[DO THIS] Output the lines below exactly, please, from the first line until the line with "SC.camera = cam", counting both.

─── GIVEN MATERIAL ───

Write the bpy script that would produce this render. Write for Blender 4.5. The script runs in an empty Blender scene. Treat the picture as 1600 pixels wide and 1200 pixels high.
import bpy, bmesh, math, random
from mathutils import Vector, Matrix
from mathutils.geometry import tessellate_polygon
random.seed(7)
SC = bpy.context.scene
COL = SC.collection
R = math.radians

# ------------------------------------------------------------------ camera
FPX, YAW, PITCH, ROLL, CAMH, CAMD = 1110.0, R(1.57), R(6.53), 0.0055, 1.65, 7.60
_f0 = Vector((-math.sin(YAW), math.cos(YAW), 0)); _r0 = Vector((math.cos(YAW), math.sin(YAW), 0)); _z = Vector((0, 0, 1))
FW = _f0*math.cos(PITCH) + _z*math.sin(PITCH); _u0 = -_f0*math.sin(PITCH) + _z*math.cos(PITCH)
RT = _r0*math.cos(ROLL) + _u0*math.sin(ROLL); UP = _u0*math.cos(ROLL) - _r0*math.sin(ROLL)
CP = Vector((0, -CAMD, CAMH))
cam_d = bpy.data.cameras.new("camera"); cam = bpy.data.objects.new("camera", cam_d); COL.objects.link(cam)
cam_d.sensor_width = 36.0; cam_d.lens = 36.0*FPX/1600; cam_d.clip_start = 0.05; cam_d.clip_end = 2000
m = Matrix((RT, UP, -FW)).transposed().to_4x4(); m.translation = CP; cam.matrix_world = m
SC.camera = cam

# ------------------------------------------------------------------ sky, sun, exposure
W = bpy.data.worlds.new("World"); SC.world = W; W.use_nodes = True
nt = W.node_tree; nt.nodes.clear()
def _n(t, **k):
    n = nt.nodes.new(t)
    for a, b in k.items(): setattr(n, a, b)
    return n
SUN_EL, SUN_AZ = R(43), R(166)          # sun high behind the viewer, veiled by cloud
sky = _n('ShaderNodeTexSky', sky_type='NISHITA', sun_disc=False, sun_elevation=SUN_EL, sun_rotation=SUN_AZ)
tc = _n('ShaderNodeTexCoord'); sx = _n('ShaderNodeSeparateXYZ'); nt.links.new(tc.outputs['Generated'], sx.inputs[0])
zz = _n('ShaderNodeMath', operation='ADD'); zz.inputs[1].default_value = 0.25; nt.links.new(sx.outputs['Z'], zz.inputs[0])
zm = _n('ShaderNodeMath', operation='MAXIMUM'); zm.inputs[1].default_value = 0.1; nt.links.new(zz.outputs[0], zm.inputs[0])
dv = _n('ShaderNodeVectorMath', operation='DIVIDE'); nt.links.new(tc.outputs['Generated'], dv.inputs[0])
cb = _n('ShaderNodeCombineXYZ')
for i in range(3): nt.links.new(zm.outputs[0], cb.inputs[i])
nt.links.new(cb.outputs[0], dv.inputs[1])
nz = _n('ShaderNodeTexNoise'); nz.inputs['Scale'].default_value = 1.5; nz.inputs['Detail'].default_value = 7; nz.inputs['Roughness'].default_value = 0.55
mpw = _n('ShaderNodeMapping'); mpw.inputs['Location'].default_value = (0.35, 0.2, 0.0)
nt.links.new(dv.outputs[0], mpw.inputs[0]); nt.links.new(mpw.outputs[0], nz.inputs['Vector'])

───

[EXERCISE SOLUTION]
Write the bpy script that would produce this render. Write for Blender 4.5. The script runs in an empty Blender scene. Treat the picture as 1600 pixels wide and 1200 pixels high.
import bpy, bmesh, math, random
from mathutils import Vector, Matrix
from mathutils.geometry import tessellate_polygon
random.seed(7)
SC = bpy.context.scene
COL = SC.collection
R = math.radians

# ------------------------------------------------------------------ camera
FPX, YAW, PITCH, ROLL, CAMH, CAMD = 1110.0, R(1.57), R(6.53), 0.0055, 1.65, 7.60
_f0 = Vector((-math.sin(YAW), math.cos(YAW), 0)); _r0 = Vector((math.cos(YAW), math.sin(YAW), 0)); _z = Vector((0, 0, 1))
FW = _f0*math.cos(PITCH) + _z*math.sin(PITCH); _u0 = -_f0*math.sin(PITCH) + _z*math.cos(PITCH)
RT = _r0*math.cos(ROLL) + _u0*math.sin(ROLL); UP = _u0*math.cos(ROLL) - _r0*math.sin(ROLL)
CP = Vector((0, -CAMD, CAMH))
cam_d = bpy.data.cameras.new("camera"); cam = bpy.data.objects.new("camera", cam_d); COL.objects.link(cam)
cam_d.sensor_width = 36.0; cam_d.lens = 36.0*FPX/1600; cam_d.clip_start = 0.05; cam_d.clip_end = 2000
m = Matrix((RT, UP, -FW)).transposed().to_4x4(); m.translation = CP; cam.matrix_world = m
SC.camera = cam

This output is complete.